La Nuit des longs couteaux

Je ne connaissais guère Marie Balmary que de nom, pour l'avoir vue citée dans des essais aujourd'hui oubliés, lus il y a très longtemps. Et puis, parcourant, comme cela m'arrive occasionnellement, La Croix l'Hebdo le lundi 12 août, je découvre cet entretien lumineux qu'elle accorda au périodique, et dont le titre est tout à fait révélateur : Dieu n'attend que notre impertinence. Marie Balmary est née en 1939, comme ma mère, mais contrairement à ma pauvre maman qui se perd dans les marais de sa mémoire, elle dit d'elle-même qu'elle est une vieille dame en bonne santé. Psychanalyste, elle fréquente les écrits bibliques depuis plus d'un demi-siècle, et elle en a renouvelé l'interprétation de façon saisissante.
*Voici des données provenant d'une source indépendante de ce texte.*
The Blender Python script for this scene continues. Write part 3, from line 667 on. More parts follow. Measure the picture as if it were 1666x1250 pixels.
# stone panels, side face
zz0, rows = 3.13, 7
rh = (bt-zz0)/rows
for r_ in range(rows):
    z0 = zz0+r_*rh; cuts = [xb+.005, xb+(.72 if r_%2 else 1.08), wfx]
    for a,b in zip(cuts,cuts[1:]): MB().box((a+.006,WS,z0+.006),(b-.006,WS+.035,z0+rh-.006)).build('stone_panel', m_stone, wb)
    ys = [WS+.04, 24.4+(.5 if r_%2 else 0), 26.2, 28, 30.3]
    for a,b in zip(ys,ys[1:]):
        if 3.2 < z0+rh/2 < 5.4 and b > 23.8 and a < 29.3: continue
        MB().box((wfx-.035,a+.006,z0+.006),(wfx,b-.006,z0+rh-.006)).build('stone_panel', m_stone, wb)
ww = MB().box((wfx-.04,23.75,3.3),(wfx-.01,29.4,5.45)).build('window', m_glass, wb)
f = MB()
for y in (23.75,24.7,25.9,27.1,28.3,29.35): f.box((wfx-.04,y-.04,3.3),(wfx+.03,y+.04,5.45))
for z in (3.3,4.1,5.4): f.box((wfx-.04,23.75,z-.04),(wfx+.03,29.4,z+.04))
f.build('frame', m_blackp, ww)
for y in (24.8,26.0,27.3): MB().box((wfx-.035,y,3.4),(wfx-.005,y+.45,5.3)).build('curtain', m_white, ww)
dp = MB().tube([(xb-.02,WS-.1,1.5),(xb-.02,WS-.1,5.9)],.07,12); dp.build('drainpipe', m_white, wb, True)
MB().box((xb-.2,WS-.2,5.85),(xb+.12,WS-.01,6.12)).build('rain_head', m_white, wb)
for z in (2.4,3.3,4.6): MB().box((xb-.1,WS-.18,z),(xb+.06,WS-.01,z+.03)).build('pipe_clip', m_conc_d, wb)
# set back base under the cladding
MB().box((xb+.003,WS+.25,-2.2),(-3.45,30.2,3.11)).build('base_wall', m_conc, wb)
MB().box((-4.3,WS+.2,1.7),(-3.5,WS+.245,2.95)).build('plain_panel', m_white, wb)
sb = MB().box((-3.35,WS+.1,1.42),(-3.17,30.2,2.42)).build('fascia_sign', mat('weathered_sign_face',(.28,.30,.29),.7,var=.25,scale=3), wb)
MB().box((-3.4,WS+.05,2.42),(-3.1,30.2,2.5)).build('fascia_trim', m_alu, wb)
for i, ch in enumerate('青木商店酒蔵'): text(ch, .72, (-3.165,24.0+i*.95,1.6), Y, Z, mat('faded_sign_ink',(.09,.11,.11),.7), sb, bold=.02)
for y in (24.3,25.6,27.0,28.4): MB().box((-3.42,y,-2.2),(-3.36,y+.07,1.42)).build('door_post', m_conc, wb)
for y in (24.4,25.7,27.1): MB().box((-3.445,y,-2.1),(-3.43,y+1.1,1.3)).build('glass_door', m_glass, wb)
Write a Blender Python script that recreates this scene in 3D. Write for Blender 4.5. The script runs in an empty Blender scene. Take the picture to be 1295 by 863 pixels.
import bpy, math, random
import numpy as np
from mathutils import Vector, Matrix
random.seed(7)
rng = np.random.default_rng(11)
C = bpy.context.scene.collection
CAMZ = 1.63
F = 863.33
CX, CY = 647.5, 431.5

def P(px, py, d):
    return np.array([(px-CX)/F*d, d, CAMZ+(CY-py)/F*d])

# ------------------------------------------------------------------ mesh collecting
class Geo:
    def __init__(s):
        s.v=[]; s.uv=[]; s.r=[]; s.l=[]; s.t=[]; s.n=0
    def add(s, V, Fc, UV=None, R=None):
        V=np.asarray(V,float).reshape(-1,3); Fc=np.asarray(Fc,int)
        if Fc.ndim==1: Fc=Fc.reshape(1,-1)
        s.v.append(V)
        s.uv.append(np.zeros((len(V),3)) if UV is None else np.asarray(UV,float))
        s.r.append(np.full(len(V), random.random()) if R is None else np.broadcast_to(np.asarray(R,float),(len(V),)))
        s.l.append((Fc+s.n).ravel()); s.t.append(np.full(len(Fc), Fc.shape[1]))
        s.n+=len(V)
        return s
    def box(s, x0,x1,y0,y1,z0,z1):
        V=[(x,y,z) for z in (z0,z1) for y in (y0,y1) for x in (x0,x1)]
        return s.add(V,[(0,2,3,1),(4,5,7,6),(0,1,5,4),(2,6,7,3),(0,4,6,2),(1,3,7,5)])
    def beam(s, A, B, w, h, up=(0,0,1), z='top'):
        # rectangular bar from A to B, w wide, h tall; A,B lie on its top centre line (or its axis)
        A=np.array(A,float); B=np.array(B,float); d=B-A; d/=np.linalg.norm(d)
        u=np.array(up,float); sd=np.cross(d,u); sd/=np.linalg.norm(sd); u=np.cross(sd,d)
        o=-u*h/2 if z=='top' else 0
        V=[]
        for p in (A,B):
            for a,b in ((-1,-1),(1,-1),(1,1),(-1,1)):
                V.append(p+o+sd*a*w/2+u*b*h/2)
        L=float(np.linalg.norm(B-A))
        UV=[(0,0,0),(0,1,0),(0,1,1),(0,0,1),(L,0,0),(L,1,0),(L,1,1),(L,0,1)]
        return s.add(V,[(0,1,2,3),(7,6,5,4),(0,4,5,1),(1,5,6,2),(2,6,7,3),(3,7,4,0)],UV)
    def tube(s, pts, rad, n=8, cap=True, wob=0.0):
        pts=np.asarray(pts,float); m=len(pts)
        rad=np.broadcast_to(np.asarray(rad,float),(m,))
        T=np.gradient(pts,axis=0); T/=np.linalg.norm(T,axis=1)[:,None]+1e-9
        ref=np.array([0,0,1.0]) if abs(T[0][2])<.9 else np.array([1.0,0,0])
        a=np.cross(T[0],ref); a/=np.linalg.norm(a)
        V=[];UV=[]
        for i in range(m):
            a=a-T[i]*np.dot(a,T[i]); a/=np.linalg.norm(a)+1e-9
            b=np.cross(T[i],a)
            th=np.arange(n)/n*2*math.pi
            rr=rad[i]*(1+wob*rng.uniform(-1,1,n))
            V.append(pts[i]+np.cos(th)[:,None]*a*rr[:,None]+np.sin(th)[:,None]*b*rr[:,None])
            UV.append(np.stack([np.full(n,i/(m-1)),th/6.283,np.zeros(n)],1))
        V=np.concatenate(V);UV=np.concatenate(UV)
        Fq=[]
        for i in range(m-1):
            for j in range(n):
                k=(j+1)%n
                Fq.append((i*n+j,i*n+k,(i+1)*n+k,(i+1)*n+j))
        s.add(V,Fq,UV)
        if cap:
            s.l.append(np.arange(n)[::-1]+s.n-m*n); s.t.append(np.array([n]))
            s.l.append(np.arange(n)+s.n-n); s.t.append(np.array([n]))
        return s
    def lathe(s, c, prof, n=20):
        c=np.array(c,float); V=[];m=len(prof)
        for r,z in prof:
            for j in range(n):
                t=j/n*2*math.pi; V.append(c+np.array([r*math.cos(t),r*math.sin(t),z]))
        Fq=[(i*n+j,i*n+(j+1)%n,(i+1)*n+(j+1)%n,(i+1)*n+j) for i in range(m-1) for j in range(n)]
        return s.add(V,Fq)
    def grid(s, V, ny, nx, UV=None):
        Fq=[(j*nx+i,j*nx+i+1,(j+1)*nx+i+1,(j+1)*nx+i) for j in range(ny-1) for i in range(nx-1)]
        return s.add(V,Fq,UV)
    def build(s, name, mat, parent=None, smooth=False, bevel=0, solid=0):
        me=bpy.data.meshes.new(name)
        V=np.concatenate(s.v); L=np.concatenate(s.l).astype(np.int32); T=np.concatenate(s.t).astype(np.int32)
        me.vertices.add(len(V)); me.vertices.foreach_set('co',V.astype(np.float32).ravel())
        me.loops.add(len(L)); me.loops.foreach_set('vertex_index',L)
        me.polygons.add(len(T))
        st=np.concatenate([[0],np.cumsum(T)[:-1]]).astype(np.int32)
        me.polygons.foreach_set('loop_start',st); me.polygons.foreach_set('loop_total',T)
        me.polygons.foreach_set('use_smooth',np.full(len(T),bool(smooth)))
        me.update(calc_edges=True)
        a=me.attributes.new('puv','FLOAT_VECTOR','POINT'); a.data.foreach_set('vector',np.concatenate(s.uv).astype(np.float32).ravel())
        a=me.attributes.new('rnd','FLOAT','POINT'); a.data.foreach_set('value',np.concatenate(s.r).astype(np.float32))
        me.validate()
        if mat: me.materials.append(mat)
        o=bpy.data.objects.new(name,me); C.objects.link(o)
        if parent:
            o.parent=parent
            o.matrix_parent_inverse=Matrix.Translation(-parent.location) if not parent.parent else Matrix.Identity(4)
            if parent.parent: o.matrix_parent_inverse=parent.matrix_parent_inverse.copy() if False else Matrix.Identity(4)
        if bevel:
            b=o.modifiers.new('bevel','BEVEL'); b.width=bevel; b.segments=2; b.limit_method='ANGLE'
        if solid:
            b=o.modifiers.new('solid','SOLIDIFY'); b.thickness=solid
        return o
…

Je ne comprends pas que je sois passé si longtemps à côté de son travail. Il faut dire aussi que personne ne m'en a jamais soufflé mot, et il a fallu le bienheureux hasard de cet entretien pour précipiter ma curiosité. J'ai très vite commandé les trois essais qui sont publiés au Livre de Poche. Le 27 août, ils entraient en ma possession, et je commençai dans la nuit la lecture de La Divine Origine, Dieu n'a pas créé l'homme, dont la première édition remonte à 1993.

La divine origine (Grand format - Autre 1993), de Marie Balmary | Grasset

Ce même soir, je visionne sur Arte La Nuit des longs couteaux, un documentaire de Marie-Pierre Camus et Gérard Puechmorel (2020) sur ces trois jours de l'été 1934 où Hitler dirige une purge sanglante contre la SA, l'organisation paramilitaire nazie dont le chef est son ami Ernst Röhm. "Ami" cueilli à la tombée du lit dans sa pension de vacances en Bavière et exécuté le lendemain comme de nombreux autres membres des SA, des leaders du parti conservateur ou des personnalités hostiles au pouvoir, comme l’ancien chancelier Kurt von Schleicher, ­assassiné avec son épouse. Avec cet épisode d'une violence inouïe, où la nature criminelle du nazisme s'expose pleinement, Hitler assoit définitivement son pouvoir.  A partir du 6 août 1934, les soldats de l'armée allemande prêteront serment à Hitler lui-même, jurant obéissance absolue, inconditionnelle au führer du Reich et du peuple allemand. Les soldats ne prêtent plus serment comme avant devant une Constitution ou un Etat mais devant une personne. "Conséquence absolument gravissime, selon l'historien Johann Chapoutot, parce qu'ils se sentent liés de manière personnelle, de manière sacrée, par le serment à la personne, c'est-à-dire aux idées, aux ordres d'Hitler. Ce qui va rendre toute rébellion au sein de l'armée allemande très difficile sinon impossible."

La nuit des longs couteaux | Educ'ARTE

Le lendemain, poursuivant la lecture de Marie Balmary, cette question de l'obéissance inconditionnelle se trouve abordée, car elle ne peut, selon elle,  qu'empêcher l'homme de dire "je", de parler en son nom propre :

"Lors des grands procès faits aux nazis après leur défaite, certains ont continué à dire sans regret : "J'ai obéi." Qui obéissait ? Il semble que la première personne véritable n'avait pas surgi en eux. Ils sont apparus jusqu'à la fin inféodés à la parole d'un Autre, un super-sujet, seul habilité à parler. Ils n'ont pas véritablement obéi, ils ont exécuté. Un Autre était pour eux la première personne, un Autre les parlait." (p. 48, c'est moi qui souligne)

Examinant le récit du serpent dans le jardin d'Eden, ainsi que la triple tentation de Jésus par Satan, Marie Balmary en vient à suspecter un usage diabolique de la parole : "Comment ne pas évoquer ce "Heil Hitler !" qui devait remplacer toute salutation de moi à toi, de l'un à l'autre ? Un nom à la place de tous les noms. Un seul JE au-dessus de tous." (p. 59)

Cette résonance entre les images terribles du documentaire et la réflexion de Marie Balmary m'a convaincu, s'il en était encore besoin, que je ne m'étais pas trompé en me plongeant sans retard dans cette pensée vivifiante.